Given that Chlouber represents the first Leadville, the one with a proud history of tolerating many varieties of sin, maybe it really isn't so surprising that Chlouber has introduced a hate-crimes law.

But much as I want to support anything that Colorado for Family Values opposes, a hate-crimes law is bad legislation that truly does create a protected class.

Forget about lesbians, urnings, old people, immigrants, adherents of various religions and everybody else that might qualify as a victim under a hate crimes law, and look at it this way:

There are people who hate General Motors. They boycott its products, they denounce GM cars, they assail the company at every opportunity.

If one of these GM haters, motivated by his rancor, heaves a brick through the local Chevy dealer's showroom window, is that really a greater crime than if a vandal, motivated by mischief but not hatred, tosses a cobblestone through that plate glass?

Does poor, oppressed General Motors deserve extended legal protection just because some people hate it?

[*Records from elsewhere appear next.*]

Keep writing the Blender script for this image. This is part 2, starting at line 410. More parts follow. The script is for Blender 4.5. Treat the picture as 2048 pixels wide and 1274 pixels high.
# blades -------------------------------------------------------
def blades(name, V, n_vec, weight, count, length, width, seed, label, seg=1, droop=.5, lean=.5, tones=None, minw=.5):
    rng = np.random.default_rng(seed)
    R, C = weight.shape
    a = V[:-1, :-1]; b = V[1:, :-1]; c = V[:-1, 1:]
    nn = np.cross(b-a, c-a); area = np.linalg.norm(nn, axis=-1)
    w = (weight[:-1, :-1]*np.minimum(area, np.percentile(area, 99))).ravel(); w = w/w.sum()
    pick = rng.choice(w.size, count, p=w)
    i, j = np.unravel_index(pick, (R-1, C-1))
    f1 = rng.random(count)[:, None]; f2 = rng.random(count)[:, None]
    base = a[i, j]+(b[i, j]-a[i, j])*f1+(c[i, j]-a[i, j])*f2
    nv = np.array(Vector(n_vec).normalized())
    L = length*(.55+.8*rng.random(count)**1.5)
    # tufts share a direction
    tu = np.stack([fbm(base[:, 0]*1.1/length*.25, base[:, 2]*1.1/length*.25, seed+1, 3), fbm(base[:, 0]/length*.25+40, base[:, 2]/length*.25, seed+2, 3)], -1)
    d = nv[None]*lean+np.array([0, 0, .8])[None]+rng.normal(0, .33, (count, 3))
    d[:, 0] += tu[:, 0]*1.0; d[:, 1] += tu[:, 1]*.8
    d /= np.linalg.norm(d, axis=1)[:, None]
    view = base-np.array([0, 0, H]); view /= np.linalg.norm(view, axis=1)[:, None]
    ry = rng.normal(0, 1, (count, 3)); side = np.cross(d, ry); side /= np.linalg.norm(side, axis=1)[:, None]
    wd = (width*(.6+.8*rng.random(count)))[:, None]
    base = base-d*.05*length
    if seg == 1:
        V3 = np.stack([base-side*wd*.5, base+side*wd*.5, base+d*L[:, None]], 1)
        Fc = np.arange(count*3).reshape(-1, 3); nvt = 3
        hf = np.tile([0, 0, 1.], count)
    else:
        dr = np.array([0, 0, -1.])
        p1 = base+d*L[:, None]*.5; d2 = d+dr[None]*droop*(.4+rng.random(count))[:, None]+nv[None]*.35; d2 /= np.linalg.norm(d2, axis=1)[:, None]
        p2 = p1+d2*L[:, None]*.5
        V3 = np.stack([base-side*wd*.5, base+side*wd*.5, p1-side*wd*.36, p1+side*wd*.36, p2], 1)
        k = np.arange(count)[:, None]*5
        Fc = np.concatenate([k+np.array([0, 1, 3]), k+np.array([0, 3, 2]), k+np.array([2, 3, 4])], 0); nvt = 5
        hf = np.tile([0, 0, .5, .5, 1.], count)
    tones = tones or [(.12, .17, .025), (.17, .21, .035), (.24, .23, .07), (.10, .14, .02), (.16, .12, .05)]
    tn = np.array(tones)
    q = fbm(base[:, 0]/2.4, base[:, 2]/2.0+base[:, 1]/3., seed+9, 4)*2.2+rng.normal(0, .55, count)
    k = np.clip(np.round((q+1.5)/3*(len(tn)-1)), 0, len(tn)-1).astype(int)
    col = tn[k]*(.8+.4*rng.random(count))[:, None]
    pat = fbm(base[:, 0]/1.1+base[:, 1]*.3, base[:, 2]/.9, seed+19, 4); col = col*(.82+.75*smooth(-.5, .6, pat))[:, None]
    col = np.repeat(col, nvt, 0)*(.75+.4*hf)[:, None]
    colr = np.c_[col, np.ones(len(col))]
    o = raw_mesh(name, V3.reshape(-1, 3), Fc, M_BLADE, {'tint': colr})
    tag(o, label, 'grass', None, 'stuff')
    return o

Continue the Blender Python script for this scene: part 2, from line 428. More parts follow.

In either case, the window is broken, and it isn't an accident.

It could be argued that the hate crime here is indeed the lesser crime, since it was an act of honest passion, rather than mere random destruction. Or, in some countries, the hate crime would be the greater offense, since it is a political crime, committed to advance a cause, rather than a garden-variety thrill-and-greed crime.

So there's one argument against establishing hate crimes. A hate crime is a political crime by a different name. Our system should punish people for what they do, not for what they think.

To investigate and prove, in court, that some act of violence was a hate crime, rather than a regular crime, requires more police and prosecutor resources. Wouldn't we all be better served if those limited resources were devoted to reducing all violent crime, rather than devoted to certain types of violent crime?

And finally, why should it be a lesser crime to assault or harass me, a straight white guy, than to assault or harass the gay couple down the street? Doesn't this make a mockery of the notion of equal justice under law?

Look at the evidence cited in support of Chlouber's bill. A lesbian was shot with a pellet gun during a parade in Colorado Springs. Why should it be more illegal to shoot a marching lesbian than a marching tuba player? Or a gay man on Capitol Hill, beaten by thugs. Would it be any better if a straight man had been beaten by thugs?

Making offenses against certain citizens carry a greater punishment than offenses against other citizens says, in effect, that the first group has more rights.

We wouldn't stand for it if it were a greater offense to kidnap the banker's daughter than the town drunk's son. And that's what a hate crimes law does.

So, even though it was astonishing, even refreshing, to see Ken Chlouber get attacked for being too liberal, I'd prefer to see him working to repeal the current Colorado hate-crimes law, rather than adding more groups to the privileged list.